WHAT IS ASKED:
Retype the material word for word.

MATERIAL PROVIDED:
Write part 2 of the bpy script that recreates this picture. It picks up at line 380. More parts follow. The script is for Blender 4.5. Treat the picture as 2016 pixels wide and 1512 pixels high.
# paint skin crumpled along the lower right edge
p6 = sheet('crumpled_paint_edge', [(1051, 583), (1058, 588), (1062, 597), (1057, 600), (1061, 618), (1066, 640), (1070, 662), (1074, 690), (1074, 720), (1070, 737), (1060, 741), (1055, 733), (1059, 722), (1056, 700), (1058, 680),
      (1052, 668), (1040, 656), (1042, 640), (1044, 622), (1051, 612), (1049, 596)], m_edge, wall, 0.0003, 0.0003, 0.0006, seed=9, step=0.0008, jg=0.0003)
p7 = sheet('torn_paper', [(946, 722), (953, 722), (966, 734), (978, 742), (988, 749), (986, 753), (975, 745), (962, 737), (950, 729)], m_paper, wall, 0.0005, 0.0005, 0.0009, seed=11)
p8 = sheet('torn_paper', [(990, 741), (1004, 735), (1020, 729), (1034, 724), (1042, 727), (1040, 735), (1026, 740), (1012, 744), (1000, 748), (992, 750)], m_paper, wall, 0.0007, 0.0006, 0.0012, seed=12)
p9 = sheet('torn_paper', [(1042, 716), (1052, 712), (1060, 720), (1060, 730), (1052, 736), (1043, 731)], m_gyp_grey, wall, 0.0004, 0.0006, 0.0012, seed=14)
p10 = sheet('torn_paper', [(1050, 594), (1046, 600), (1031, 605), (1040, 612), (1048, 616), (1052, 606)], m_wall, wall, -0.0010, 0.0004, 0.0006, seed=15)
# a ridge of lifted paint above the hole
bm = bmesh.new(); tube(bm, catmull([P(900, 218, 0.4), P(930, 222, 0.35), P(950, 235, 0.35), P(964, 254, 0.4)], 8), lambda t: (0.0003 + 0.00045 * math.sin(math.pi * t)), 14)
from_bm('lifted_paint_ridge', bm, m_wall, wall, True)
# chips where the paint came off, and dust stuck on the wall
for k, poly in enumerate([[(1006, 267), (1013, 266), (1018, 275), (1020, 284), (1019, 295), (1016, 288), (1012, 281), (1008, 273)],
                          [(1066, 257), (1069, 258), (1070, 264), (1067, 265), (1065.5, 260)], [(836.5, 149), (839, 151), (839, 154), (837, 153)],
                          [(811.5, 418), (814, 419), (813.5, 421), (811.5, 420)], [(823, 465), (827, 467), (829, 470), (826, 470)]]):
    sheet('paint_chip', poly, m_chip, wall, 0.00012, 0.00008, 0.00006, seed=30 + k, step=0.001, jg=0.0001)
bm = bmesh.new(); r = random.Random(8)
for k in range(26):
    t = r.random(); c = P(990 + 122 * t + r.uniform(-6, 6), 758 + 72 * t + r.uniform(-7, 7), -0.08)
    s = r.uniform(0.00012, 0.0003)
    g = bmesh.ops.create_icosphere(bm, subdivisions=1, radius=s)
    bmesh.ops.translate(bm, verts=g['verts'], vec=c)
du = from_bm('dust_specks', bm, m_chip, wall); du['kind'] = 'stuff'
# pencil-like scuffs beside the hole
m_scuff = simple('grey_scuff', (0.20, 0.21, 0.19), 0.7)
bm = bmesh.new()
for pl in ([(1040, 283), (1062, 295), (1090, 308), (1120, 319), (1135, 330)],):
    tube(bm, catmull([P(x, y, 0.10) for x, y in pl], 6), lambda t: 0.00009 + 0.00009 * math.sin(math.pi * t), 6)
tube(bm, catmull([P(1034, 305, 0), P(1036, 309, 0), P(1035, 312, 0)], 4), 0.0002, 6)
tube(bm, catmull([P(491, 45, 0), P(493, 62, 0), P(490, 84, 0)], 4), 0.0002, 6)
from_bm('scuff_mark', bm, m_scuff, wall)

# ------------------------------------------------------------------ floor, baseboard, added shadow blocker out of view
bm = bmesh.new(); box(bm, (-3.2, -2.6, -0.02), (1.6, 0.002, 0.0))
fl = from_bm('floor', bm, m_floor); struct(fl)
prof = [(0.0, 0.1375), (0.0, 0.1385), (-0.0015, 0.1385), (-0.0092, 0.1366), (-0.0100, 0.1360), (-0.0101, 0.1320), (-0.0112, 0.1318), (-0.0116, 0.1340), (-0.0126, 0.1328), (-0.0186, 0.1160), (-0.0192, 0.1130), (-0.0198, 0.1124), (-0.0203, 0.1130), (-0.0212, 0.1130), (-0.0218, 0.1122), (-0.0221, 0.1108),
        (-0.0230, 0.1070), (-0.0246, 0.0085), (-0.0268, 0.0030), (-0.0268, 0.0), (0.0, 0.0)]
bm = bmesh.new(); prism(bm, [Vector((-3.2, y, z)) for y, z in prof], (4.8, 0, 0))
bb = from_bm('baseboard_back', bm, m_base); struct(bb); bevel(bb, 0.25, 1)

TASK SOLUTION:
Write part 2 of the bpy script that recreates this picture. It picks up at line 380. More parts follow. The script is for Blender 4.5. Treat the picture as 2016 pixels wide and 1512 pixels high.
# paint skin crumpled along the lower right edge
p6 = sheet('crumpled_paint_edge', [(1051, 583), (1058, 588), (1062, 597), (1057, 600), (1061, 618), (1066, 640), (1070, 662), (1074, 690), (1074, 720), (1070, 737), (1060, 741), (1055, 733), (1059, 722), (1056, 700), (1058, 680),
      (1052, 668), (1040, 656), (1042, 640), (1044, 622), (1051, 612), (1049, 596)], m_edge, wall, 0.0003, 0.0003, 0.0006, seed=9, step=0.0008, jg=0.0003)
p7 = sheet('torn_paper', [(946, 722), (953, 722), (966, 734), (978, 742), (988, 749), (986, 753), (975, 745), (962, 737), (950, 729)], m_paper, wall, 0.0005, 0.0005, 0.0009, seed=11)
p8 = sheet('torn_paper', [(990, 741), (1004, 735), (1020, 729), (1034, 724), (1042, 727), (1040, 735), (1026, 740), (1012, 744), (1000, 748), (992, 750)], m_paper, wall, 0.0007, 0.0006, 0.0012, seed=12)
p9 = sheet('torn_paper', [(1042, 716), (1052, 712), (1060, 720), (1060, 730), (1052, 736), (1043, 731)], m_gyp_grey, wall, 0.0004, 0.0006, 0.0012, seed=14)
p10 = sheet('torn_paper', [(1050, 594), (1046, 600), (1031, 605), (1040, 612), (1048, 616), (1052, 606)], m_wall, wall, -0.0010, 0.0004, 0.0006, seed=15)
# a ridge of lifted paint above the hole
bm = bmesh.new(); tube(bm, catmull([P(900, 218, 0.4), P(930, 222, 0.35), P(950, 235, 0.35), P(964, 254, 0.4)], 8), lambda t: (0.0003 + 0.00045 * math.sin(math.pi * t)), 14)
from_bm('lifted_paint_ridge', bm, m_wall, wall, True)
# chips where the paint came off, and dust stuck on the wall
for k, poly in enumerate([[(1006, 267), (1013, 266), (1018, 275), (1020, 284), (1019, 295), (1016, 288), (1012, 281), (1008, 273)],
                          [(1066, 257), (1069, 258), (1070, 264), (1067, 265), (1065.5, 260)], [(836.5, 149), (839, 151), (839, 154), (837, 153)],
                          [(811.5, 418), (814, 419), (813.5, 421), (811.5, 420)], [(823, 465), (827, 467), (829, 470), (826, 470)]]):
    sheet('paint_chip', poly, m_chip, wall, 0.00012, 0.00008, 0.00006, seed=30 + k, step=0.001, jg=0.0001)
bm = bmesh.new(); r = random.Random(8)
for k in range(26):
    t = r.random(); c = P(990 + 122 * t + r.uniform(-6, 6), 758 + 72 * t + r.uniform(-7, 7), -0.08)
    s = r.uniform(0.00012, 0.0003)
    g = bmesh.ops.create_icosphere(bm, subdivisions=1, radius=s)
    bmesh.ops.translate(bm, verts=g['verts'], vec=c)
du = from_bm('dust_specks', bm, m_chip, wall); du['kind'] = 'stuff'
# pencil-like scuffs beside the hole
m_scuff = simple('grey_scuff', (0.20, 0.21, 0.19), 0.7)
bm = bmesh.new()
for pl in ([(1040, 283), (1062, 295), (1090, 308), (1120, 319), (1135, 330)],):
    tube(bm, catmull([P(x, y, 0.10) for x, y in pl], 6), lambda t: 0.00009 + 0.00009 * math.sin(math.pi * t), 6)
tube(bm, catmull([P(1034, 305, 0), P(1036, 309, 0), P(1035, 312, 0)], 4), 0.0002, 6)
tube(bm, catmull([P(491, 45, 0), P(493, 62, 0), P(490, 84, 0)], 4), 0.0002, 6)
from_bm('scuff_mark', bm, m_scuff, wall)

# ------------------------------------------------------------------ floor, baseboard, added shadow blocker out of view
bm = bmesh.new(); box(bm, (-3.2, -2.6, -0.02), (1.6, 0.002, 0.0))
fl = from_bm('floor', bm, m_floor); struct(fl)
prof = [(0.0, 0.1375), (0.0, 0.1385), (-0.0015, 0.1385), (-0.0092, 0.1366), (-0.0100, 0.1360), (-0.0101, 0.1320), (-0.0112, 0.1318), (-0.0116, 0.1340), (-0.0126, 0.1328), (-0.0186, 0.1160), (-0.0192, 0.1130), (-0.0198, 0.1124), (-0.0203, 0.1130), (-0.0212, 0.1130), (-0.0218, 0.1122), (-0.0221, 0.1108),
        (-0.0230, 0.1070), (-0.0246, 0.0085), (-0.0268, 0.0030), (-0.0268, 0.0), (0.0, 0.0)]
bm = bmesh.new(); prism(bm, [Vector((-3.2, y, z)) for y, z in prof], (4.8, 0, 0))
bb = from_bm('baseboard_back', bm, m_base); struct(bb); bevel(bb, 0.25, 1)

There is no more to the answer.